The rights inhering to a person who has native title was compared to that of an usufructuary in Mabo. Connolly (1993) argues that the judges were talking through their hat (or rather through their wigs).

It is causing the greatest difficulty for all involved to understand just what it is intended by the expression "native title" which is invented by the decision. The notion seems best identified by the words "usufructuary right" which appear in the judgement. It is a pity that the study of Roman Law has been largely discontinued. It should have been apparent that a usufruct was a right exercisable against the property of another! As used in the Canadian cases which deals with Aboriginal title, it was a right exercisable against the property of the Crown. But the majority deny that the Crown had any property in the law. Who then was this mysterious other? Perhaps Captain Phillip should have been negotiating with him?

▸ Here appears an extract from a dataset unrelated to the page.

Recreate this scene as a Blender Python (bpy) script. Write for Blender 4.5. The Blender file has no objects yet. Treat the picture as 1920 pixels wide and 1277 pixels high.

But let that be. One form of usufruct was a right to take the fruits of the earth. Giving the widest meaning one can to what in the circumstances is a pretentious and inaccurate expression, what seems to be said is that on first settlement, the Aboriginal population had collective "rights" to move across land, collecting its fruits and the game they found. It is also an historical fact that they resorted to particular places for ceremonial purposes, and as a means to clearing undergrowth and allowing the grasses and young growth to shoot, thus encouraging the proliferation of game, they regularly and constantly set fire to the countryside. If the right to carry on all of these activities is to be included in "native title" it is still difficult to see in this legislation any basis for suggesting that there were deprived by white settlement of anything other than the right to carry on the activities of Palaeolithic man. In particular, they did not mine the earth. — (Connolly:1993:88-89).

It may be that the focus of the Court's creation of native title was to create a right of control. Nevertheless, the Court's analogy to usufructuary rights heightens the general ambiguity surrounding the case.